WHAT YOU SHOULD DO >> Reproduce every record below exactly as it appears.

EXTRACTED ENTRIES >>
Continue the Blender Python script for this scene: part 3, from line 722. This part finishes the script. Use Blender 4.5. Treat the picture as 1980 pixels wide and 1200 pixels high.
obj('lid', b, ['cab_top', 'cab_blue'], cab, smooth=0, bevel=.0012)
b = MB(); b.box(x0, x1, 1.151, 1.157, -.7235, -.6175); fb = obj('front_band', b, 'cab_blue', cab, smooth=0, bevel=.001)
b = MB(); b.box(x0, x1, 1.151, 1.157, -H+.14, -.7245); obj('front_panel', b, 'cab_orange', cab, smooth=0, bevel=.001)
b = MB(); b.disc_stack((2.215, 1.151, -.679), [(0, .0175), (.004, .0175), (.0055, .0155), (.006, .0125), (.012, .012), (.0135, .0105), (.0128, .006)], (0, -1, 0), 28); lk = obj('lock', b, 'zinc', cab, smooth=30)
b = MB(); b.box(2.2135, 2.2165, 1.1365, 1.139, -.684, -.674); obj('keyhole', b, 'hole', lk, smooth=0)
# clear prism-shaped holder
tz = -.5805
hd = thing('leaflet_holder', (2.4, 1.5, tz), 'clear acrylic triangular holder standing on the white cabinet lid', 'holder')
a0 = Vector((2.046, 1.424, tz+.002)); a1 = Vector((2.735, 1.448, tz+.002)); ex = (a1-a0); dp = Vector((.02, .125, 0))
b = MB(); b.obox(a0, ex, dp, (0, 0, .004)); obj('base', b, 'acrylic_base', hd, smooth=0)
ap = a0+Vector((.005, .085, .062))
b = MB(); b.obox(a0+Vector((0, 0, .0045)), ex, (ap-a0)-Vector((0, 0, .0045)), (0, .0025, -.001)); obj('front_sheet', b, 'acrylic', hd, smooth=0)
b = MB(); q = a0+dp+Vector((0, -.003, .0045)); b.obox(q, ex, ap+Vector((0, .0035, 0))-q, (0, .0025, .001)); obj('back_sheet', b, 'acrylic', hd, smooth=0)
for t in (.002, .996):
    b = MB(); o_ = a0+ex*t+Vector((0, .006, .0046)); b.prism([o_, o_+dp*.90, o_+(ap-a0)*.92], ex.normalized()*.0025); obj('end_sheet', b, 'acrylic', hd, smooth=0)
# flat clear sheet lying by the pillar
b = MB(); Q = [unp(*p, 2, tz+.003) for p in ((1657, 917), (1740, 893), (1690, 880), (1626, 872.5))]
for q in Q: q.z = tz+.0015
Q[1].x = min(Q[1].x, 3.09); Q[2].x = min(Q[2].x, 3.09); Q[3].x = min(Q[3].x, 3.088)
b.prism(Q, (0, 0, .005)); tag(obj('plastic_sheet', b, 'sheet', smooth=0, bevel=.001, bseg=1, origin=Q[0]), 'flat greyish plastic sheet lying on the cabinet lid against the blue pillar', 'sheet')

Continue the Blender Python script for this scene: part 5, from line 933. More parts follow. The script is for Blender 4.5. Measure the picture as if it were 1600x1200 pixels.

SOLUTION FOR THIS PROBLEM >>
Continue the Blender Python script for this scene: part 3, from line 722. This part finishes the script. Use Blender 4.5. Treat the picture as 1980 pixels wide and 1200 pixels high.
obj('lid', b, ['cab_top', 'cab_blue'], cab, smooth=0, bevel=.0012)
b = MB(); b.box(x0, x1, 1.151, 1.157, -.7235, -.6175); fb = obj('front_band', b, 'cab_blue', cab, smooth=0, bevel=.001)
b = MB(); b.box(x0, x1, 1.151, 1.157, -H+.14, -.7245); obj('front_panel', b, 'cab_orange', cab, smooth=0, bevel=.001)
b = MB(); b.disc_stack((2.215, 1.151, -.679), [(0, .0175), (.004, .0175), (.0055, .0155), (.006, .0125), (.012, .012), (.0135, .0105), (.0128, .006)], (0, -1, 0), 28); lk = obj('lock', b, 'zinc', cab, smooth=30)
b = MB(); b.box(2.2135, 2.2165, 1.1365, 1.139, -.684, -.674); obj('keyhole', b, 'hole', lk, smooth=0)
# clear prism-shaped holder
tz = -.5805
hd = thing('leaflet_holder', (2.4, 1.5, tz), 'clear acrylic triangular holder standing on the white cabinet lid', 'holder')
a0 = Vector((2.046, 1.424, tz+.002)); a1 = Vector((2.735, 1.448, tz+.002)); ex = (a1-a0); dp = Vector((.02, .125, 0))
b = MB(); b.obox(a0, ex, dp, (0, 0, .004)); obj('base', b, 'acrylic_base', hd, smooth=0)
ap = a0+Vector((.005, .085, .062))
b = MB(); b.obox(a0+Vector((0, 0, .0045)), ex, (ap-a0)-Vector((0, 0, .0045)), (0, .0025, -.001)); obj('front_sheet', b, 'acrylic', hd, smooth=0)
b = MB(); q = a0+dp+Vector((0, -.003, .0045)); b.obox(q, ex, ap+Vector((0, .0035, 0))-q, (0, .0025, .001)); obj('back_sheet', b, 'acrylic', hd, smooth=0)
for t in (.002, .996):
    b = MB(); o_ = a0+ex*t+Vector((0, .006, .0046)); b.prism([o_, o_+dp*.90, o_+(ap-a0)*.92], ex.normalized()*.0025); obj('end_sheet', b, 'acrylic', hd, smooth=0)
# flat clear sheet lying by the pillar
b = MB(); Q = [unp(*p, 2, tz+.003) for p in ((1657, 917), (1740, 893), (1690, 880), (1626, 872.5))]
for q in Q: q.z = tz+.0015
Q[1].x = min(Q[1].x, 3.09); Q[2].x = min(Q[2].x, 3.09); Q[3].x = min(Q[3].x, 3.088)
b.prism(Q, (0, 0, .005)); tag(obj('plastic_sheet', b, 'sheet', smooth=0, bevel=.001, bseg=1, origin=Q[0]), 'flat greyish plastic sheet lying on the cabinet lid against the blue pillar', 'sheet')

Continue the Blender Python script for this scene: part 5, from line 933. More parts follow. The script is for Blender 4.5. Measure the picture as if it were 1600x1200 pixels.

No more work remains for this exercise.